Dobierając kolor włosów do typu urody, fryzjer ma trudne zadanie, by pogodzić oczekiwania siedzącej na fotelu klientki z faktycznymi możliwościami. Niestety nie wszystkim we wszystkim ładnie, jednak dzięki odpowiedniej wiedzy i sprawnej ocenie stylistyki, nikt nie powinien wyjść z salonu fryzjerskiego niezadowolony!
By właściwie dobrać odcień blondu, istotna jest analiza kolorystyczna typu urody. Oceniając barwę cery, a także kolor oczu i ich oprawy, jesteśmy w stanie stwierdzić, czy klientka powinna postawić na blondy w tonacjach ciemnych czy jasnych, ciepłych czy zimnych – mówi Karolina Hundert, fryzjer z MK Miasto Kobiet.
I tak, gdy posiadamy cerę chłodną, przeźroczystą, wręcz porcelanową oraz niebieskie lub szare oczy z jasną oprawą – stawiajmy na odcienie zimne (i to nie tylko w przypadku koloru włosów, ale także jeżeli chodzi o makijaż i ubiór). Z kolei, gdy nasza cera jest brzoskwiniowa, rumiana, a oczy mają odcień ciepłej zieleni lub błękitu, wtedy lepszym wyborem są dla nas odcienie ciepłego blondu.
Propozycje od fryzjera: sombre, ombre, bronde, ronze czy babylishts?
Oczywiście zdefiniowany typ urody nie oznacza, że nie możemy eksperymentować z kolorami: Dziś bardzo modnymi koloryzacjami są refleksy przy twarzy i na końcówkach, tzw. babylights, a także ombre, sombre, ronze i bronde. Dzięki temu, możemy rozświetlić każdą fryzurę, dodając nawet mysim włosom spektakularnego blond blasku – dodaje Karolina Hundert.
Przypomnijmy, że ombre to włosy rozjaśnione na końcach oraz ciemne u nasady.
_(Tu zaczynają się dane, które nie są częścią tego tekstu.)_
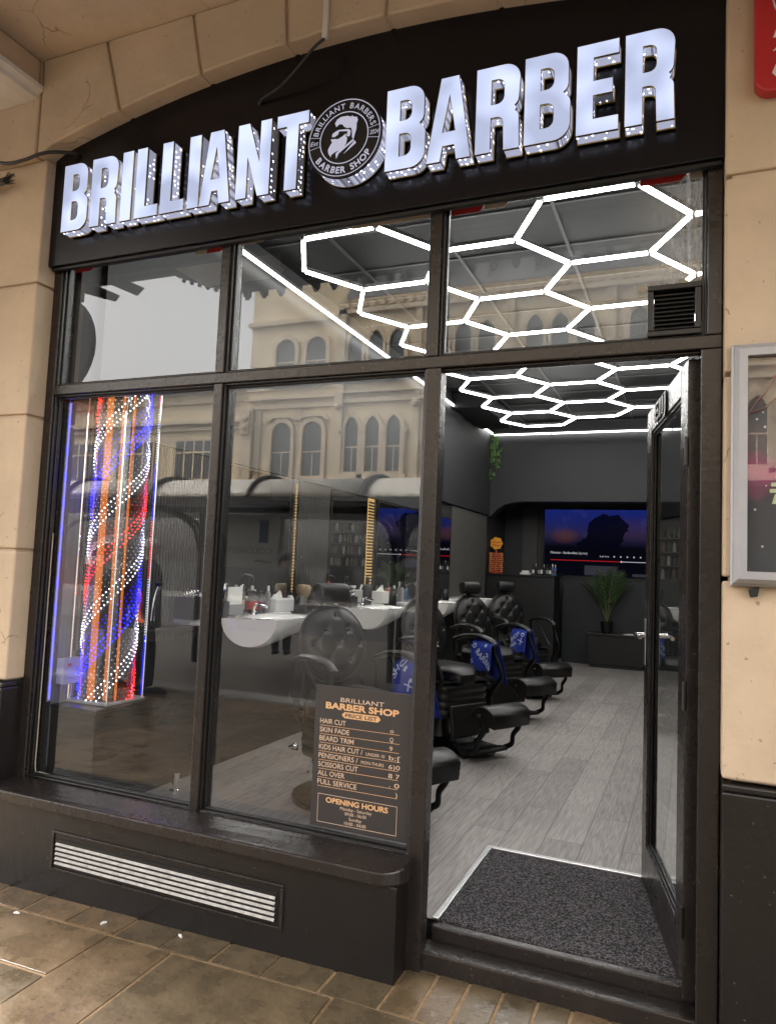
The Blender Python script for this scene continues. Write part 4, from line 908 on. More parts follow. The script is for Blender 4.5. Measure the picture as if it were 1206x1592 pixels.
# ------------------------------------------------------------------ barber chair (front = +x)
BT = [(0, .74), (-.36, .36), (.36, .36), (-.72, -.02), (0, -.02), (.72, -.02), (-.36, -.44), (.36, -.44), (0, -.80)]
def make_chair():
    r_ = thing('barber_chair', 'x', 'chair', (0, 0, 0), 0, 'black barber chairs in a row')
    mb = MB(); mb.lathe([(.325, 0), (.33, .012), (.325, .03), (.29, .045), (.16, .062), (.10, .075), (.085, .11), (.085, .27), (.12, .29), (.16, .31)], n=40); mb.build('base', 'black_metal', r_, smooth=True, local=True)
    # seat cushion
    mb = MB()
    def seat(u, v):
        a, b = 2*u-1, 2*v-1; e = max(abs(a), abs(b)); q = 1-abs(a)**5*.5; p = 1-abs(b)**5*.5
        return (.02+.285*a*p, .275*b*q, .575+.055*(1-abs(a)**6)*(1-abs(b)**6)+.012*math.cos(a*1.2)*math.cos(b*1.2))
    mb.grid(seat, 20, 20)
    mb.grid(lambda u, v: (.02+.285*(2*u-1), .275*(2*v-1), .53), 2, 2)
    for q in range(4):
        def side(u, v, q=q):
            s_ = 2*u-1; p_ = seat(*((u, 0), (u, 1), (0, u), (1, u))[q]); k = (1-v); return (.02+(p_[0]-.02)*(1+.03*math.sin(PI*v)), p_[1]*(1+.03*math.sin(PI*v)), p_[2]*k+.49*v)
        mb.grid(side, 16, 6)
    mb.build('seat', 'leather', r_, smooth=True, local=True)
    # ribbed apron round the seat
    mb = MB()
    def apron(u, v):
        a = -PI*.62+2*PI*.62*u; s_ = .25; c_, d_ = math.cos(a), math.sin(a); n_ = 5
        rad = 1/((abs(c_)/.30)**n_+(abs(d_)/.275)**n_)**(1/n_); rb = .010*abs(math.sin(PI*4*v)); z = .505-.24*v
        return (.01+(rad+rb-.02*v)*c_, (rad+rb-.015*v)*d_, z)
    mb.grid(apron, 48, 32); mb.build('apron', 'leather', r_, smooth=True, local=True)
    mb = MB(); mb.box(-.2, .26, -.22, .22, .27, .52); mb.build('seat_frame', 'black_metal', r_, local=True, bevel=.02)
    # tufted round back
    BR, TL = .235, R(13); BM = Matrix.Translation((-.225, 0, .885)) @ Matrix.Rotation(-TL, 4, 'Y')
    def depth(x, y):
        rr_ = math.hypot(x, y); t = .075*(max(0, 1-rr_**4))**.5
        for bx, by in BT:
            d = math.hypot(x-bx, y-by); t -= .017*math.exp(-(d/.10)**2)
        for (bx, by) in BT:
            for sx in (-1, 1):
                ex, ey = bx+sx*.36, by-.40
                if math.hypot(ex, ey) > 1: continue
                L = math.hypot(ex-bx, ey-by); ux, uy = (ex-bx)/L, (ey-by)/L; s_ = (x-bx)*ux+(y-by)*uy
                if 0 < s_ < L: t -= .0035*math.exp(-(((x-bx)*uy-(y-by)*ux)/.022)**2)
        return t
    mb = MB()
    def fr_(u, v):
        q = u**.8; a = 2*PI*v; x, y = q*math.cos(a), q*math.sin(a); return (depth(x, y), x*BR, y*BR*1.0)
    mb.grid(fr_, 40, 96, mat=BM); mb.grid(lambda u, v: (-.05*math.cos(u*PI/2)-.0, BR*u*math.cos(2*PI*v)*1.0, BR*u*math.sin(2*PI*v)), 8, 48, mat=BM)
    mb.tube([(0.0, BR*1.0*math.cos(2*PI*i/48), BR*math.sin(2*PI*i/48)) for i in range(48)], .016, 8, mat=BM, close=True)
    bk = mb.build('backrest', 'leather', r_, smooth=True, local=True)
    for bx, by in BT:
        mb = MB(); mb.ball((depth(bx, by)+.004, bx*BR, by*BR), .0105, 10, mat=BM); mb.build('button', 'leather', bk, smooth=True, local=True)
    mb = MB(); mb.box(-.05, -.02, -.05, .05, -.50, -.05, mat=BM); mb.tube([BM @ Vector((-.03, -.2, -.1)), (-.17, -.24, .50)], .013); mb.tube([BM @ Vector((-.03, .2, -.1)), (-.17, .24, .50)], .013); mb.build('back_bracket', 'black_metal', r_, local=True, bevel=.006)
    HM = BM @ Matrix.Translation((.025, 0, .315))
    mb = MB(); pf = [(.055*math.copysign(abs(math.cos(a))**.7, math.cos(a)), .062*math.copysign(abs(math.sin(a))**.7, math.sin(a))) for a in [2*PI*i/24 for i in range(24)]]
    yy = [-.110, -.107, -.099, -.087, 0, .087, .099, .107, .110]; sc2 = [.72, .9, .97, 1, 1.03, 1, .97, .9, .72]; vs_ = [(px*s_, y, pz*s_) for y, s_ in zip(yy, sc2) for px, pz in pf]
    mb.add(vs_, [(i*24+j, i*24+(j+1) % 24, (i+1)*24+(j+1) % 24, (i+1)*24+j) for i in range(8) for j in range(24)]+[tuple(range(24)), tuple(range(8*24, 9*24))], mat=HM)
    hr = mb.build('headrest', 'leather', r_, smooth=True, local=True)
    mb = MB(); mb.box(-.05, -.035, -.03, .03, -.20, 0, mat=HM); mb.build('headrest_post', 'chrome', hr, local=True)
    for s_ in (-1, 1):
        y = .315*s_
        mb = MB(); pth = bez([(-.17, y*.98, .80), (-.05, y, .835), (.10, y*1.02, .845), (.22, y*1.02, .825), (.285, y*1.02, .79)], 8); K = len(pth)
        mb.tube(pth, [.034*(.75+.35*math.sin(PI*(.15+.75*i/(K-1)))) for i in range(K)], 12, sq=(1.05, .55)); am = mb.build('armrest', 'leather', r_, smooth=True, local=True)
        mb = MB(); mb.tube(bez([(.255, y*1.02, .795), (.275, y*1.03, .71), (.335, y*1.03, .60), (.345, y*1.03, .54), (.29, y*1.02, .47), (.255, y*1.0, .40), (.27, y*.95, .31)]), .0165, 8, sq=(.8, 1.25))
        mb.tube(bez([(-.16, y*.98, .79), (-.17, y, .68), (-.16, y, .56), (-.1, y*.9, .45)]), .014, 8); mb.tube([(-.05, y, .815), (.22, y*.97, .545)], .008, 6)
        mb.build('arm_bracket', 'black_metal', am, smooth=True, local=True)
    # leg panel, footrest pad and its scrolled frame
    mb = MB(); mb.add([], []); LM = Matrix.Translation((.325, 0, .255)) @ Matrix.Rotation(R(-10), 4, 'Y'); mb.box(-.02, .02, -.20, .20, -.13, .11, mat=LM); mb.build('leg_panel', 'leather', r_, local=True, bevel=.018, seg=3)
    mb = MB(); pf = []
    for k in range(13): a = PI*.95-PI*.80*k/12; pf.append((.645+.13*math.cos(a)*1.0, .315+.10*math.sin(a)))
    pf += [(.75, .270), (.67, .285), (.55, .33)]
    k = len(pf); yy = [-.20, -.19, 0, .19, .20]; sc2 = [.93, 1, 1.02, 1, .93]; vs_ = [((px-.65)*s_+.65, y, (pz-.34)*s_+.34) for y, s_ in zip(yy, sc2) for px, pz in pf]
    mb.add(vs_, [(i*k+j, i*k+(j+1) % k, (i+1)*k+(j+1) % k, (i+1)*k+j) for i in range(4) for j in range(k)]+[tuple(range(k)), tuple(range(4*k, 5*k))]); ft = mb.build('footrest', 'leather', r_, smooth=True, local=True)
    mb = MB()
    for s_ in (-1, 1):
        y = .19*s_; mb.tube(bez([(.59, y, .32), (.655, y, .25), (.60, y, .17), (.585, y*1.02, .10), (.52, y, .06)]), .0155, 8, sq=(.8, 1.3)); mb.tube(bez([(.52, y, .06), (.42, y*.9, .05), (.28, y*.6, .075)]), .015, 8); mb.ball((.63, y*1.1, .345), .018)
    mb.tube([(.54, -.19, .058), (.54, .19, .058)], .016, 8); mb.box(.28, .53, -.15, .15, .055, .065); mb.tube([(.44, .16, .06), (.44, .16, .004)], .012); mb.tube([(.44, -.16, .06), (.44, -.16, .004)], .012)
    for k in range(4): mb.box(.45+.02*k, .455+.02*k, -.15, .15, .0655, .07)
    mb.build('footrest_frame', 'black_metal', ft, smooth=True, local=True)
    mb = MB(); mb.tube(bez([(-.10, -.30, .30), (-.05, -.38, .33), (.08, -.42, .37)]), .010); mb.ball((.08, -.42, .37), .018); mb.build('pump_lever', 'chrome', r_, smooth=True, local=True)
    return r_
ch = make_chair(); ch['label'] = 'barber chair behind the window, its round back above the price list'
CH = [(-.985, 1.34, -30), (-.95, 2.93, -28), (-1.0, 4.5, -32), (-.99, 5.85, -42)]
ch.matrix_basis = Matrix.Translation((CH[0][0], CH[0][1], FZ)) @ Matrix.Rotation(R(CH[0][2]), 4, 'Z')
for k, lab in ((1, 'barber chair just right of the door post, its seat nearest the doorway'), (2, 'third barber chair, its headrest in front of the basin'), (3, 'farthest barber chair, in front of the black counter')):
    dup(ch, (CH[k][0], CH[k][1], FZ), R(CH[k][2]), lab)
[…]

Jego mniej kontrastową wersją jest sombre, w którym rozjaśnione pasemka zaczynają się już od nasady głowy (dzięki czemu efekt jest bardziej naturalny). Bronde to skrót od brown&blonde, czyli połączenie blondu i brązu dla włosów delikatnie muśniętych słońcem, a ronze łączy blondy, brązy i odcienie rudości.
Najmodniejsze odcienie blondu – zobacz galerię zdjęć
Blond nie musi być klasyczny. Dzięki nowoczesnym technikom koloryzacji, można uzyskać wiele interesujących połączeń. Zobacz najciekawsze stylizacje, utrzymane w ciepłych i zimnych, jasnych oraz ciemnych tonacjach.
8 komentarzy
Tak jak napisano w tekście „Blond nie musi być klasyczny”. Cieszmy się, że modne jest prawie wszytsko i dzięki temu możmy wyrażać swoją osobowość na różne sposoby.
Skoro panuje moda na odrosty i różne kolory na głowie, to w sumie nie będzie różnicy pomiędzy efektem wizyty w salonie fryzjerskim a skorzystaniem z umiejętności sąsiadki czy koleżanki. Podoba mi się to!
Metoda ronze chyba jesst najbardziej szalona! Bo jak można na głowie nosić blond, brąz i rudy?
Takie stylizacje fryzur kojarzą mi się z odrostami, dziwna ta moda. Gdzie się podziała moda na natutralne piękno?
Przecież jest napisane, że modne jest babylights, ombre, sombre, ronze i bronde. Nie na każdych włosach da się zrobić konkretną koloryzację, dlatego wybiera się technikę pod włos.
Oczywiście, że jest modne. Obecnie mamy wolną rękę jeżeli chodzi o wybór technik fryzjerskich. Jeżeli komuś odpowiada ombre to je robi.
Jesli doswiadczona fryzjerka pisze ze ombre jest teraz modne to ja nie mam pytan.
Z blondem należy uważać, bardzo często pojawia się efekt żółtych odcieni, z którymi trudno się walczy.